Per questo “la via per crescere” di “Trieste Città Europea” ha una
doppia lettura:
– Trieste cresce stando in Europa
– Trieste è una porta d’Europa e quindi può offrire valore a chi qui viene perché vuole crescere.
Il nostro è un porto da estero per estero, un vero porto d’Europa, come tale
fondamentale per l’Italia e insostituibile in questa sua capacità di intercettare la direttrice sud/nord: nessun altro porto ha queste caratteristiche; e le potenzia con investimenti fattibili, pubblico/privati, ottenendo risultati di capacità certi laddove, da altre parti, si vorrebbe spendere più di un miliardo e mezzo per risultati tutti da vedere !
Vengo a Porto Vecchio…..storicamente il Porto di una parte dell’Europa. Oggi
dobbiamo vederlo e progettarlo come la Porta sul Mare di quella stessa Europa
È una scommessa sull’attrattività di questa città e sulla sua capacità
di crescere
Sembrava impossibile e invece….Pensate al confronto paradossale far decenni di blocco e le due ore scarse per trovare l’accordo sugli spazi da sdemanializzare! È un segno di fiducia per la città, che può crederci. Ed è anche un riconoscimento per chi, da Pacorini con Trieste Futura all’impegno di Antonione, Menia e Rosato fino a Russo, ha lavorato per questo.
Dopo l’intesa sulla sdemanializzazione, ormai definita, a breve ci sarà quella sullo spostamento del punto franco, che andrà dove può essere utile a creare valore, e poi la road map delle fasi successive, di progettazione strategica e di promozione.
Operazione complessa ma straordinaria per il futuro di Trieste.

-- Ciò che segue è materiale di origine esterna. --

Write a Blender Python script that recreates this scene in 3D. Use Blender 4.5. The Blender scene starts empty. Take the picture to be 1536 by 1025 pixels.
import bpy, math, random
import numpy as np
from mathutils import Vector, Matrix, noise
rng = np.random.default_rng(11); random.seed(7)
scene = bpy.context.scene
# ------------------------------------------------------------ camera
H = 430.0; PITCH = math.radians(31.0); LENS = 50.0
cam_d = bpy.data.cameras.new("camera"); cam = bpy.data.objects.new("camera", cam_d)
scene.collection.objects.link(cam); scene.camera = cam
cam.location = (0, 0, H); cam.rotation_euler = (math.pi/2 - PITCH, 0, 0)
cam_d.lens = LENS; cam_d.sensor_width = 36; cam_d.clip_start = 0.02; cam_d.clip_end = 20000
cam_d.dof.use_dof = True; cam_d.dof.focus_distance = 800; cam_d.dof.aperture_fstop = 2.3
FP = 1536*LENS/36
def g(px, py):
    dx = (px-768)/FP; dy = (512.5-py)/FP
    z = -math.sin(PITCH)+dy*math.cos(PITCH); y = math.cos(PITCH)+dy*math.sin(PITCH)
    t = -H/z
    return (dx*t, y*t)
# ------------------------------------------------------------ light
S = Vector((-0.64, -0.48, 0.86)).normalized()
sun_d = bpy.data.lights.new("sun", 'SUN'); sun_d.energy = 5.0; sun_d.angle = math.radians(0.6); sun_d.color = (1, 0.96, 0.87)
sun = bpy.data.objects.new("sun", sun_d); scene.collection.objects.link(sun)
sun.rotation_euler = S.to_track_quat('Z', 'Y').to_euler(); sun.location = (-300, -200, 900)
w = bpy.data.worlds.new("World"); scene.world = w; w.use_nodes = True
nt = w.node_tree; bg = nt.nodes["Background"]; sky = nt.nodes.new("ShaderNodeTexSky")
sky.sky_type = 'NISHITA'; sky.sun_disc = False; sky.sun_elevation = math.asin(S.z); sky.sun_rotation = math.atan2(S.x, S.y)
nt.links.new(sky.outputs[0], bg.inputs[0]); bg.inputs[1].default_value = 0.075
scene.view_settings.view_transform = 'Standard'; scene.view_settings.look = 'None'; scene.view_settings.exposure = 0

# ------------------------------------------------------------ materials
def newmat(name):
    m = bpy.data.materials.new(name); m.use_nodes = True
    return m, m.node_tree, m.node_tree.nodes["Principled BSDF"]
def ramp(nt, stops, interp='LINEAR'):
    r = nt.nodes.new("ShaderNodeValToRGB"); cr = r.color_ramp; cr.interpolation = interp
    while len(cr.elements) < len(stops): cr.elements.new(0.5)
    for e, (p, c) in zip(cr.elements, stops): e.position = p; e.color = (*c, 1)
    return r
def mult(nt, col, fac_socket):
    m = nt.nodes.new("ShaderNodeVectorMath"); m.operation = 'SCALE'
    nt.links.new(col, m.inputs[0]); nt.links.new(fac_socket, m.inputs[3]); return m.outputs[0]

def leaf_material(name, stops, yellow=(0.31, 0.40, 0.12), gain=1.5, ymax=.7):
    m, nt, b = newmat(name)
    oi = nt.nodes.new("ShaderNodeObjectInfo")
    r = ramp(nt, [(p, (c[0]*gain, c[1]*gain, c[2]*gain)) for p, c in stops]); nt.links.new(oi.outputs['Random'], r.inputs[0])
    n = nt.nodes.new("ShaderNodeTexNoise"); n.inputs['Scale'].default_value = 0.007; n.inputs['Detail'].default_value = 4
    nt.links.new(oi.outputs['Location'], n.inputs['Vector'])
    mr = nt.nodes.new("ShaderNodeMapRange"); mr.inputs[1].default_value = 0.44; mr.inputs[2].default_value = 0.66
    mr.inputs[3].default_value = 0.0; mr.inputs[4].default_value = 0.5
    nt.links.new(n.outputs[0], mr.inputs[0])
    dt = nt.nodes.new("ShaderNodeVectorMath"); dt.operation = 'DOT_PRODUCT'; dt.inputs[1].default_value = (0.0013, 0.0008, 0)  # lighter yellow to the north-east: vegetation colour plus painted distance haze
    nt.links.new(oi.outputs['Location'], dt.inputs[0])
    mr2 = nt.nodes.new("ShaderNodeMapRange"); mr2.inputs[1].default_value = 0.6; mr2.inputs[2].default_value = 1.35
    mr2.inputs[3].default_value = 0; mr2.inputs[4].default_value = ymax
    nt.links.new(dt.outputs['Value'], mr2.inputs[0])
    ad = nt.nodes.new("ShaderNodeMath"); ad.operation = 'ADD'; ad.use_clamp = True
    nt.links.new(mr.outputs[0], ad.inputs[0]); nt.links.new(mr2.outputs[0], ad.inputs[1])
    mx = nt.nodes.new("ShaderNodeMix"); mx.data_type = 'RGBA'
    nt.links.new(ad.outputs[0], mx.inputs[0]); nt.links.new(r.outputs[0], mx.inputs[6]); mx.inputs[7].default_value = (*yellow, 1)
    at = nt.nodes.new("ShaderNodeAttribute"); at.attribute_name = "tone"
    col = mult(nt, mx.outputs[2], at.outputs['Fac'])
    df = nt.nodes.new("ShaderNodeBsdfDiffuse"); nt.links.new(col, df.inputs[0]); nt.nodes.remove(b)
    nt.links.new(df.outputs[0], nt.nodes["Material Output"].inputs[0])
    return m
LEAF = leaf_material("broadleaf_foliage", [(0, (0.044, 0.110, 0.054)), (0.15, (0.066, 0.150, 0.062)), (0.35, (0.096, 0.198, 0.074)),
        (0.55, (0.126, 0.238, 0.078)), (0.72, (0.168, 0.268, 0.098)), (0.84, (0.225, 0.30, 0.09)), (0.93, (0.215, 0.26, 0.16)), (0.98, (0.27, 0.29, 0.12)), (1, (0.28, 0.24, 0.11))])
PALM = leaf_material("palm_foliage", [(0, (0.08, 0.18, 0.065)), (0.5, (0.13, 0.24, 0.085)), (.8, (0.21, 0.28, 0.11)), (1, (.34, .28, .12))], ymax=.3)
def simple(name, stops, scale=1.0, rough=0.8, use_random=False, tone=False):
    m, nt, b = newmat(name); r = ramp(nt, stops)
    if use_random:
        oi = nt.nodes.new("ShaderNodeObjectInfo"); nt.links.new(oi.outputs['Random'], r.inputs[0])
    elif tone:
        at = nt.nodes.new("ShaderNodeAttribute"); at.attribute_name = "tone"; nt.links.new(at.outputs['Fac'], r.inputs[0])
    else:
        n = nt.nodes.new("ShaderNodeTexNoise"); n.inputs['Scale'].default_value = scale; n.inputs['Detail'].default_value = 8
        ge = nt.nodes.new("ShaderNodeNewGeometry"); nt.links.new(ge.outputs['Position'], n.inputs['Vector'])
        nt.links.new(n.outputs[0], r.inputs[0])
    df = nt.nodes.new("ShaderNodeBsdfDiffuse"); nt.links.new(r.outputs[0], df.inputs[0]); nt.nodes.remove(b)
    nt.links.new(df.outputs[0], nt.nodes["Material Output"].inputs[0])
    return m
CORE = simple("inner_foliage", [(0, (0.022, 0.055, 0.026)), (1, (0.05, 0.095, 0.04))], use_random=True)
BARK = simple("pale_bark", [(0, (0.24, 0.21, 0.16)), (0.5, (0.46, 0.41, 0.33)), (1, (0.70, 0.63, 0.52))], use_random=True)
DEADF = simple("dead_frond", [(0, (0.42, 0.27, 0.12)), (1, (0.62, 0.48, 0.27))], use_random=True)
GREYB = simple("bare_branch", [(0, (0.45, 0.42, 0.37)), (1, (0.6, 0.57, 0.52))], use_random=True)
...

Perciò ha senso in tre dimensioni:
– c’ è la Città Europea, capace di trasformare quel luogo nella porta sul mare di una parte di Europa
– c’è la Città Metropolitana, ovvero l’integrazione di un ‘area di interessi, servizi, infrastrutture, e quindi il ritrovare una relazione della città con i territori..per uno scambio di valore…..bene sarebbe e bene sarà prenderne atto e darci questa opportunità anche sul piano istituzionale, finora è stata negata. Ma metropolitana quest’area, in ogni caso, lo sarà nei fatti, e magari andrà da Ronchi fino all’Istria slovena e croata.
– e poi c’è la Città Capitale di Regione: demenziale vederla come un rimorchio o come un peso, è e può essere di più una motrice: capace di dare nuovamente quei servizi strategici e di innovazione che ti rendono indispensabile a un territorio di cui vuoi essere punto di riferimento.
Non basta dirlo: Trieste era Grande perché forniva servizi avanzati e innovazione a una comunità molto più ampia…..non ci sono rendite, non ce le riconosce nessuno. Bisogna farlo e basta. Ne abbiamo la vocazione, l’intelligenza, le competenze, serve una spinta per uscire. Dall’immobilismo delle decisioni siamo usciti, ora dobbiamo uscire da quello come atteggiamento prevalente.
Perché a Trieste si sta ancora bene: qualità della vita, servizi, welfare, ma è il momento di pensare al bene futuro altrimenti il serbatoio della benzina rimane vuoto.
Attrarre e favorire la ripartenza degli investimenti, e sentiremo tra qualche minuto come la vedono alcune grandi imprese, come la vede Generali, con il progetto di Academy; Hera, partner per la crescita di Acegas e un grande operatore dei traffici marittimi: ci diranno se questi segnali possono consolidarsi
E creare opportunità , premiando talento e dinamismo.
Nessuno, tanto meno il Sindaco, che ne ha quotidiana testimonianza nello stare fra la gente, intende negare le difficoltà e i problemi.
Ma ci sono a Trieste tante storie, nell’impresa, nei servizi, nel welfare che creano valore e che sono tanti motori per costruire una storia di comunità. C’è tanto talento e ci sono capacità e oggi ne abbiamo alcune testimonianze e sono nate e vogliono rimanere a Trieste e noi dobbiamo volere che rimangano e che crescano… E qui il riferimento a ITS, ovvero a un progetto che starebbe più comodo in tanti altri luoghi e invece si ostina a voler essere, nella sua dimensione globale, a tutti i costi triestino. Sono realtà che possono generare tanto spazio per giovani, nel digitale, nel turismo, nelle ricadute della conoscenza.
Qui si vive ancora bene – e guardate lo dicono tutti quelli che vengono a Trieste – ma questo patrimonio dura se si attrezza la città a svolgere un ruolo importante per avere uno sviluppo contrassegnato:
– dalla qualità della vita
– dalla sostenibilità
– dalla partecipazione dei cittadini
– dal merito
– dalla vivacità e dalla apertura di una città che recupera questi valori
– dalla sua antica storia che ispira un grande futuro
Per riuscirci:
DOBBIAMO SMETTERE DI SENTIRCI SPECIALI E RICOMINCIARE NUOVAMENTE A ESSERLO!